Canção Doce, de Leïla Slimani



DA PERTURBAÇÃO À PERDA DE CONTROLO

Myriam e Paul vivem em Paris e são um casal de classe média: ela, advogada; ele, produtor musical. Quando engravida pela primeira vez, Myriam deixa de trabalhar para cuidar de Mila; já com o nascimento de Adam, o filho mais novo, Myriam, sufocada, sente vontade de regressar ao mundo laboral. E assim surge Louise, a ama que encanta a todos, agregando a si o protótipo da perfeição, ao cuidar da casa, das crianças: «Louise se supera na arte de se tornar invisível, e, ao mesmo tempo, indispensável.»

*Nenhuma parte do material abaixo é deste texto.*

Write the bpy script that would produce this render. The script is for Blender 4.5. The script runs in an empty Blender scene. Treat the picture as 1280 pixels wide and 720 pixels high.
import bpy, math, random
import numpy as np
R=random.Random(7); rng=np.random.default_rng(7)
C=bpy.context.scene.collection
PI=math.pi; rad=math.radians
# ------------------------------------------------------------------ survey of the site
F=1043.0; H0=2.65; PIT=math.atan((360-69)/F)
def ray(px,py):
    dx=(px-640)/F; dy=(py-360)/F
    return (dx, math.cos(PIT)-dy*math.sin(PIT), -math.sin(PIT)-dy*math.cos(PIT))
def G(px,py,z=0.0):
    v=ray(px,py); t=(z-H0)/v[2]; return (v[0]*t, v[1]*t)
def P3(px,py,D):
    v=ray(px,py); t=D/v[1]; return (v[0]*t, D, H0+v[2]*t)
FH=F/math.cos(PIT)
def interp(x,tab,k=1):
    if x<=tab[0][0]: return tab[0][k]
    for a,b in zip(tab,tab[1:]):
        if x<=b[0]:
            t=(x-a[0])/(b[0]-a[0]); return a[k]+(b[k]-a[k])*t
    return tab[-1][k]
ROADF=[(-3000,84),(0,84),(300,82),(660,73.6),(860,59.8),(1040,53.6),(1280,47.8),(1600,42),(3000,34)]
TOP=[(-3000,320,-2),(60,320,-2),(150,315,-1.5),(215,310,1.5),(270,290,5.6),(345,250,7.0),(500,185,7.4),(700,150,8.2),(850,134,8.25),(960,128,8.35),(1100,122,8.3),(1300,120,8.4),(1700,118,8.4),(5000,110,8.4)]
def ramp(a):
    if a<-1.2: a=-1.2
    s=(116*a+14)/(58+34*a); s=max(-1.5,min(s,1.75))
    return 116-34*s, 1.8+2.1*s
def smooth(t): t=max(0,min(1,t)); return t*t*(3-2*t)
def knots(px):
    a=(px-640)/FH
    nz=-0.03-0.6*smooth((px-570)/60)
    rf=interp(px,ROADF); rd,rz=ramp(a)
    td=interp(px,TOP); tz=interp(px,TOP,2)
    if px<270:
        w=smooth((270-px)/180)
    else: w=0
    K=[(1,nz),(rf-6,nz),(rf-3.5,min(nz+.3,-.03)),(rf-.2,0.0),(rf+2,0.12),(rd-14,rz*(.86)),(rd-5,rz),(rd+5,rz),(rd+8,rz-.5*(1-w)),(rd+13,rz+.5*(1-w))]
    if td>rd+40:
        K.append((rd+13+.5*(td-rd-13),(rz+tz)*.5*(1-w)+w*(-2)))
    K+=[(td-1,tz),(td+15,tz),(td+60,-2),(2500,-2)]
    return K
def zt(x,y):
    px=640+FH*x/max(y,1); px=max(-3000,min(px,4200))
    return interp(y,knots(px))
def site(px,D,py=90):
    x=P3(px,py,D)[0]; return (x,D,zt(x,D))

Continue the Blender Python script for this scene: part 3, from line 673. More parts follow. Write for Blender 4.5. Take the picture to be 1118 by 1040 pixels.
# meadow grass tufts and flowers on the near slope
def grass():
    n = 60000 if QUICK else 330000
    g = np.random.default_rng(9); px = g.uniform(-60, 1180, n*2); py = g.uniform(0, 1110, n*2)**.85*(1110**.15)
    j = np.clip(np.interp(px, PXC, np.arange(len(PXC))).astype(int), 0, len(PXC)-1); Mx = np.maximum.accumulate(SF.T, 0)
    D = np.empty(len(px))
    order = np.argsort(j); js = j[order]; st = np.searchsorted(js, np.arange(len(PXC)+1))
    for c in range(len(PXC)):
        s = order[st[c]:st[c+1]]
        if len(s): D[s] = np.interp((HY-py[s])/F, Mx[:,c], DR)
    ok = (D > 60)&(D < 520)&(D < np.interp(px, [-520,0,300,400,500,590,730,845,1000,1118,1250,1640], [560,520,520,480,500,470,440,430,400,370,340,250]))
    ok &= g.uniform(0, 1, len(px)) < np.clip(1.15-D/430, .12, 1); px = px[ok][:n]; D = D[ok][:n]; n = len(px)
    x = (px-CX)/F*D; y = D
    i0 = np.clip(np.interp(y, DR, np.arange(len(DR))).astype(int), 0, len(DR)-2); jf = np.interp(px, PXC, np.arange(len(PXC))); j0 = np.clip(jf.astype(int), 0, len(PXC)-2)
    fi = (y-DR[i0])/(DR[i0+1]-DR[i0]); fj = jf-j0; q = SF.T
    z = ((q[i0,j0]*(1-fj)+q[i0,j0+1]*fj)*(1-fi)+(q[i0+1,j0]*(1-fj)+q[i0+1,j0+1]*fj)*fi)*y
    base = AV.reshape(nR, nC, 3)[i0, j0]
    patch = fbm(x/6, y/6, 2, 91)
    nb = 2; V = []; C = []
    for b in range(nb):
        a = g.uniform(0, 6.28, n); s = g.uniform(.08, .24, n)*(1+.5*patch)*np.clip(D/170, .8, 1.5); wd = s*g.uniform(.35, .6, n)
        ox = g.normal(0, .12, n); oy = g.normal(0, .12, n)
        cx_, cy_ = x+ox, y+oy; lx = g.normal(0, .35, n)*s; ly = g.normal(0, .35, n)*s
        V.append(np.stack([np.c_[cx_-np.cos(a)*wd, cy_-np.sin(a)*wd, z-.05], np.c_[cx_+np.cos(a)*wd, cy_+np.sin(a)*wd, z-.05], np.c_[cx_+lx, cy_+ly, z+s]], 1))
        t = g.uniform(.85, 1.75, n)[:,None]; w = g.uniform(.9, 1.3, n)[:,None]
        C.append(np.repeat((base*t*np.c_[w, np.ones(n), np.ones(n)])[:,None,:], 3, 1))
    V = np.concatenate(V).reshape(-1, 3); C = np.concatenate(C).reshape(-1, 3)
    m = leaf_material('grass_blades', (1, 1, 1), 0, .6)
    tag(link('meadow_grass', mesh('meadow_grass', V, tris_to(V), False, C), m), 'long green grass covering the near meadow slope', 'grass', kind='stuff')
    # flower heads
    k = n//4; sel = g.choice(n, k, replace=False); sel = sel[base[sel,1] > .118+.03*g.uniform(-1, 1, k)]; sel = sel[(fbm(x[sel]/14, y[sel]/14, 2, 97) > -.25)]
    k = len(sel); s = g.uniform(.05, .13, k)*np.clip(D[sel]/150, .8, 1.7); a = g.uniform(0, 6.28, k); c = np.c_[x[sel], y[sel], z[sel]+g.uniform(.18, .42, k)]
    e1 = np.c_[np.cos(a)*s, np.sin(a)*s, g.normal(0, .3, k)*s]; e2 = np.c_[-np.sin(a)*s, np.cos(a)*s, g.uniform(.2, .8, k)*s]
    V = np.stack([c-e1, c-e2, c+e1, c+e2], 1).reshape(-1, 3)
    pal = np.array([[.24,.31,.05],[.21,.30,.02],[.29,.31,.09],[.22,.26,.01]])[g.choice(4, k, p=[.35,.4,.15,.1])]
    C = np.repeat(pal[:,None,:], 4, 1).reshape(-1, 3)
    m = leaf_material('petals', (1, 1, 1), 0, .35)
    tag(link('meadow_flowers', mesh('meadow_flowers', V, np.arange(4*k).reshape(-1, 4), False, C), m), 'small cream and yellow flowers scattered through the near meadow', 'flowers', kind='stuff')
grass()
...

«Olham para ela e não a vêem. É uma presença íntima, mas nunca familiar.» Aqui, e em outras referências, apercebemo-nos da força da barreira social no trato e nos gestos. Não obstante a crescente relação de dependência na arquitetura familiar, Louise será sempre a empregada e Myriam e Paul, os patrões.

O final é-nos apresentado logo nas primeiras três páginas, com uma primeira frase de três palavras, que, sem preâmbulos, choca. Apesar do horror descrito, a curiosidade vence, e a necessidade de saber o que aconteceu «empurra-nos» para uma leitura convulsa, em que a fluidez da escrita contrasta com a revelação de cada detalhe, num jogo subtil e simultaneamente perturbador, que poderá obrigar a algumas pausas.

Leïla Slimani tem uma escrita incisiva, que rasga e corta em doses pequenas à medida que os acontecimentos se sucedem, e, embora obedecendo a uma cronologia, surgem de modo fragmentado.

Uma narrativa que parte de uma análise e enquadramento sociológico para abordar questões do foro psicológico: em Louise, a necessidade de pertença suplanta o discernimento. Refém de uma situação precária e de um contexto familiar disfuncional, a perturbação mental, a obsessão pela perfeição e a necessidade de ter tudo sob controlo culminam num desfecho trágico para esta família burguesa, aparentemente ideal.

Tradução de Tânia Ganho e revisão de Manuel Monteiro (o meu formador de Revisão de Textos, com quem tenho aprendido muito).

Já leste algum livro da Leïla Slimani? Se sim, qual o teu preferido?